Yesterday marked the beginning of hearings into the breach of the Capitol building on January 6th, 2021. On this first day, members of the Congressional panel heard from police officers who were on the ground, many of whom recounted similar stories. Suffering bodily assault and fatal threats of being physically crushed by rioters, officers told of their fears of death and disbelief that such action was taking place at the Capitol building.

One officer talked of how he was verbally assaulted by racial slurs hurled by members of the mob as they attempted to break into the House chambers. Another recounted how he was "beaten [and] tased, all while being called a traitor to my country.” Many more shared similar horrors. One officer and veteran, Brian Sicknick, was not able to share his story, having passed away January 7th due to injuries.
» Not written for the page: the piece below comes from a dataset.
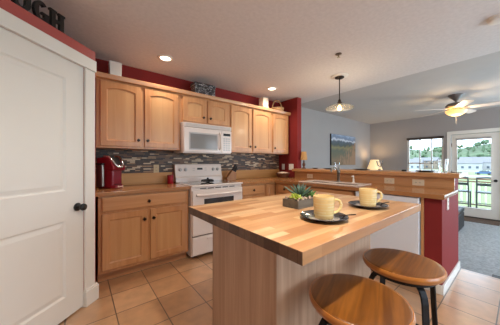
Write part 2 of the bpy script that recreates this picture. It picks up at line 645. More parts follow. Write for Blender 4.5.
def holed(x0, x1, z0, z1, holes, y0, y1):
    """wall slab in x-z with rectangular holes (hx0,hx1,hz0,hz1), thickness y0..y1"""
    bm = nb()
    xs = sorted({x0, x1} | {h[0] for h in holes} | {h[1] for h in holes})
    zs = sorted({z0, z1} | {h[2] for h in holes} | {h[3] for h in holes})
    for i in range(len(xs) - 1):
        for j in range(len(zs) - 1):
            cx, cz = (xs[i] + xs[i + 1]) / 2, (zs[j] + zs[j + 1]) / 2
            if any(h[0] < cx < h[1] and h[2] < cz < h[3] for h in holes):
                continue
            box(bm, (xs[i], y0, zs[j]), (xs[i + 1], y1, zs[j + 1]))
    bmesh.ops.remove_doubles(bm, verts=bm.verts[:], dist=1e-5)
    return bm


# unseen wall behind the camera; its two wide windows are added for light
struct('wall_front', holed(XL - .1, XR + .14, -.3, ZC + .2, [(1.0, 3.4, .3, 2.2), (4.2, 7.0, .2, 2.2)], YF - .14, YF), 'grey')
for i, (a, b, c, d) in enumerate([(1.0, 3.4, .3, 2.2), (4.2, 7.0, .2, 2.2)]):
    w = struct('window_%d' % (3 + i), holed(a, b, c, d, [(a + .06, (a + b) / 2 - .03, c + .06, d - .06), ((a + b) / 2 + .03, b - .06, c + .06, d - .06)], YF - .1, YF - .04), 'white')
    obj('glass_pane', bx((a + .06, YF - .075, c + .06), (b - .06, YF - .068, d - .06)), 'pane', w)

# right wall of the living room: built in local x-z, then turned to face -X
DY0, DY1, DZ = .28, 1.185, 1.935     # exterior door opening
WY0, WY1, WZ0, WZ1 = 1.33, 2.15, .55, 1.90
w = holed(YF, YB, -.3, ZC + .2, [(DY0, DY1, ZF, DZ), (WY0, WY1, WZ0, WZ1), (-2.0, -.4, .5, 1.9)], 0, .14)
bmesh.ops.transform(w, matrix=Matrix(((0, 1, 0, XR), (1, 0, 0, 0), (0, 0, 1, 0), (0, 0, 0, 1))), verts=w.verts[:])
bmesh.ops.recalc_face_normals(w, faces=w.faces[:])
struct('wall_right', w, 'grey')

# exterior door
d2 = struct('door_2', holed(DY0 + .01, DY1 - .01, ZF + .02, DZ - .01, [(.475, 1.065, .07, 1.80)], XR + .03, XR + .075), 'white')
for v in d2.data.vertices:
    v.co = (v.co.y, v.co.x, v.co.z)
d2.data.flip_normals()
obj('glass_pane', bx((XR + .05, .475, .07), (XR + .056, 1.065, 1.80)), 'pane', d2)
gb = nb()
for a, b in (((.455, .05), (.475, 1.82)), ((1.065, .05), (1.085, 1.82)), ((.455, 1.80), (1.085, 1.82)), ((.455, .05), (1.085, .07))):
    box(gb, (XR + .018, a[0], a[1]), (XR + .031, b[0], b[1]))
obj('glazing_bead', gb, 'white', d2)
obj('shade_cassette', bx((XR - .02, .47, 1.78), (XR + .03, 1.09, 1.83)), 'appl_grey', d2, .005)
kb = nb()
lathe(kb, [(0, 0), (.028, 0), (.028, .008), (.012, .012), (.012, .04), (.03, .05), (.034, .065), (.026, .08), (0, .084)], 20, axis='x')
for v in kb.verts:
    v.co = Vector((XR + .03 - v.co.x, v.co.y + .40, v.co.z + .775))
bmesh.ops.recalc_face_normals(kb, faces=kb.faces[:])
obj('door_knob', kb, 'black', d2, smooth=True)
for z in (1.62, .9, .1):
    obj('hinge', bx((XR + .02, DY1 - .022, z), (XR + .034, DY1 - .002, z + .09)), 'nickel', d2)
cs = nb()
box(cs, (XR - .02, DY1 - .003, ZF), (XR, DY1 + .075, DZ + .085))
box(cs, (XR - .02, DY0 - .075, ZF), (XR, DY0 + .003, DZ + .085))
box(cs, (XR - .022, DY0, DZ - .003), (XR, DY1, DZ + .085))
struct('trim_exterior_door', cs, 'white', bevel=.004)
struct('trim_threshold', bx((XR - .03, DY0, ZF), (XR + .14, DY1, ZF + .028)), 'threshold')
tag(obj('doormat', bx((XR - .55, .32, ZF), (XR - .06, 1.16, ZF + .012)), 'mat_brown', bevel=.004), 'brown doormat on the carpet inside the exterior glass door', 'doormat')

# living room window
wf = nb()
fx0, fx1 = XR + .03, XR + .09
for a, b in (((WY0, WZ0), (WY0 + .04, WZ1)), ((WY1 - .04, WZ0), (WY1, WZ1)), ((WY0, WZ0), (WY1, WZ0 + .05)), ((WY0, WZ1 - .04), (WY1, WZ1)),
             ((1.575, WZ0), (1.60, WZ1)), ((1.84, WZ0), (1.865, WZ1)), ((WY0, 1.165), (WY1, 1.205))):
    box(wf, (fx0, a[0], a[1]), (fx1, b[0], b[1]))
w1 = struct('window_1', wf, 'white')
obj('glass_pane', bx((XR + .056, WY0 + .03, WZ0 + .04), (XR + .062, WY1 - .03, WZ1 - .03)), 'pane', w1)
obj('window_sill', bx((XR - .03, WY0 - .03, WZ0 - .025), (XR + .03, WY1 + .03, WZ0)), 'white', w1, .004)
w2 = nb()
for a, b in (((-2.0, .5), (-1.95, 1.9)), ((-.45, .5), (-.4, 1.9)), ((-2.0, .5), (-.4, .55)), ((-2.0, 1.85), (-.4, 1.9)), ((-1.22, .5), (-1.18, 1.9))):
    box(w2, (fx0, a[0], a[1]), (fx1, b[0], b[1]))
w2 = struct('window_2', w2, 'white')  # added window out of view, brings bluish light into the living room
obj('glass_pane', bx((XR + .056, -1.97, .53), (XR + .062, -.43, 1.87)), 'pane', w2)
bl = nb()
box(bl, (XR - .03, WY0 - .01, WZ1 - .03), (XR + .03, WY1 + .01, WZ1 + .025))
tag(obj('roller_blind', bl, 'threshold', bevel=.006), 'brown rolled up blind along the top of the living room window', 'blind')
bb = nb()
box(bb, (XR - .015, YF, ZF), (XR, DY0 - .076, ZF + .09))
box(bb, (XR - .015, DY1 + .076, ZF), (XR, YB, ZF + .09))
struct('baseboard_right', bb, 'white')
struct('baseboard_back', bx((3.42, YB - .015, ZF), (XR - .016, YB, ZF + .09)), 'white')

# pantry: diagonal wall across the corner; local x = along the wall, -y = into the kitchen
PL = (-1.125, 1.125, 0)
PA = PI / 4


def pantry(name, bm, m, bevel=0):
    o = struct(name, bm, m, bevel=bevel)
    o.location = PL
    o.rotation_euler = (0, 0, PA)
    return o


T1, TD0, TD1, PZ, DTOP = 1.757, .87, 1.636, 2.187, 2.0
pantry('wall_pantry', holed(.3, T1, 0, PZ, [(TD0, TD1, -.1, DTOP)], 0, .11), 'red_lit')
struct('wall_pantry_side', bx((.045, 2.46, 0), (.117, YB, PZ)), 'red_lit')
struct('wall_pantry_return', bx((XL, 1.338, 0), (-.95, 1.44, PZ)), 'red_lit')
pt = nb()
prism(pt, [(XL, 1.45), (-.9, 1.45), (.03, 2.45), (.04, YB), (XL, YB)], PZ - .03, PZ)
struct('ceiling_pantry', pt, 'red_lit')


def panel_slab(x0, x1, z0, z1, panels, y_front, th):
    """flush slab with sunk moulded panels facing -y"""
    bm = nb()
    xs = sorted({x0, x1} | {p[0] for p in panels} | {p[1] for p in panels})
    zs = sorted({z0, z1} | {p[2] for p in panels} | {p[3] for p in panels})
    for i in range(len(xs) - 1):
        for j in range(len(zs) - 1):
            cx, cz = (xs[i] + xs[i + 1]) / 2, (zs[j] + zs[j + 1]) / 2
            q = (xs[i], xs[i + 1], zs[j], zs[j + 1])
            if any(p[0] < cx < p[1] and p[2] < cz < p[3] for p in panels):
                lv = [(0, 0), (.012, .009), (.020, .009), (.045, .003)]
                prev = None
                for ins, dep in lv:
                    r = [bm.verts.new(c) for c in ((q[0] + ins, y_front + dep, q[2] + ins), (q[1] - ins, y_front + dep, q[2] + ins),
                                                   (q[1] - ins, y_front + dep, q[3] - ins), (q[0] + ins, y_front + dep, q[3] - ins))]
                    if prev:
                        for k in range(4):
                            bm.faces.new((prev[k], prev[(k + 1) % 4], r[(k + 1) % 4], r[k]))
                    prev = r
                bm.faces.new(prev)
            else:
                bm.faces.new([bm.verts.new(c) for c in ((q[0], y_front, q[2]), (q[1], y_front, q[2]), (q[1], y_front, q[3]), (q[0], y_front, q[3]))])
    yb = y_front + th
    bm.faces.new([bm.verts.new(c) for c in ((x0, yb, z0), (x0, yb, z1), (x1, yb, z1), (x1, yb, z0))])
    for a, b in (((x0, z0), (x1, z0)), ((x1, z0), (x1, z1)), ((x1, z1), (x0, z1)), ((x0, z1), (x0, z0))):
        bm.faces.new([bm.verts.new(c) for c in ((a[0], y_front, a[1]), (a[0], yb, a[1]), (b[0], yb, b[1]), (b[0], y_front, b[1]))])
    bmesh.ops.remove_doubles(bm, verts=bm.verts[:], dist=1e-5)
    return bm


d1 = pantry('door_1', panel_slab(TD0 + .004, TD1 - .006, .012, DTOP - .006, [(TD0 + .11, 1.482, .175, .76), (TD0 + .11, 1.482, .99, 1.855)], .0, .036), 'white')
kb = lathe(nb(), [(0, 0), (.032, 0), (.033, -.006), (.014, -.012), (.012, -.032), (.024, -.042), (.029, -.055), (.026, -.066), (.012, -.072), (0, -.073)], 24, (1.578, 0, .848), axis='y')
obj('door_knob', kb, 'black', d1, smooth=True)
obj('latch_plate', bx((TD1 - .0065, .004, .81), (TD1 - .0045, .03, .885)), 'bronze', d1)
cs = nb()
box(cs, (TD1 + .002, -.018, 0), (T1 - .022, 0, DTOP + .0))
box(cs, (TD0 - .098, -.018, 0), (TD0 - .002, 0, DTOP + .0))
box(cs, (TD0 - .115, -.026, DTOP), (T1 - .014, 0, DTOP + .096))
pantry('trim_pantry_casing', cs, 'white', .004)
jb = nb()
box(jb, (TD1 - .005, .0, 0), (TD1, .11, DTOP))
box(jb, (TD0, .0, 0), (TD0 + .003, .11, DTOP))
box(jb, (TD0, .0, DTOP - .004), (TD1, .11, DTOP))
pantry('trim_pantry_jamb', jb, 'white')
pl = nb()
prism(pl, [(TD1 - .002, -.032), (T1 + .004, -.032), (T1 + .014, 0.0), (T1 + .014, 0.06), (T1 + .002, .06), (T1 + .002, 0), (TD1 - .002, 0)], 0, .125)
prism(pl, [(TD1 - .0, -.024), (T1 - .002, -.024), (T1 + .008, 0.0), (T1 + .008, 0.05), (T1 + .002, .05), (T1 + .002, 0), (TD1 - .0, 0)], .125, .14)
pantry('baseboard_pantry', pl, 'white', .002)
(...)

At the same time that these public servants told stories of putting their lives on the line to defend America's Congress, Biden's Justice Department declared a key decision. The federal government declined to substitute itself as the defendant in a lawsuit against Representative Mo Brooks, a Republican representing Alabama's 5th District. Mr. Brooks is one among several defendants in the case—including President Donald Trump, Donald Trump Jr., and Rudy Giuliani—who are accused of knowingly inciting the mob violence against the Capitol which those officers faced. The Department declared that it is not its responsibility to defend public officials for "inciting or conspiring to foment a violent attack on the United States Congress."

Due to the extremely high tensions which obviously surrounded and still surround the election and its results, it is worth stating a reminder of Spectacles' editorial position. Spectacles holds no partisan loyalty whatsoever. That said, we remain wholly committed to liberal democracy and its preservation, not just here in America but as a way of life and organizing society around the world. Given that position, we will take a strong stance on issues which are of critical importance to democratic maintenance, not because any politician says so but because we feel we must in order to uphold our mission.

As such, it is not enough merely to recount the facts of yesterday's happenings regarding January 6th. With the testimony provided by Capitol police officers yesterday—and by so many others over the past six months—it is clear that the Justice Department has made the right call. If the rule of law is to be upheld, a public official cannot expect to avoid accountability for encouraging members of the public to assault other public officials or overturn the results of an election, to target political opponents and "start taking down names and kicking ass."

But it is not enough that only the Justice Department sidesteps defending individuals culpable for the events of January 6th. Instead, it is of critical importance that both voters and elected officials openly confront that terrible event and the actions that led to them. Republicans must not downplay the severity or gravity of what took place, and Democrats must remember that people like Mr. Brooks being penalized is not a "win" but a sorry consolation given the depths to which our free government has fallen.

Loyalty to the democratic process must come before political expediency, if America is to remain with a government by, for, and of the people. Otherwise, politics becomes a winner-take-all gambit, and there's no telling just what the losers may suffer—probably things not unlike the experiences of those Capitol police officers.

As Republican, and daughter to a former Republican Vice-President, Liz Cheney, said herself yesterday,

“The question for every one of us who serves in Congress, for every elected official across this great nation, indeed, for every American is this: Will we adhere to the rule of law, respect the rulings of our courts, and preserve the peaceful transition of power?”

Yesterday's decision from the Justice Department is a resounding yes. But this question is not for them alone to decide.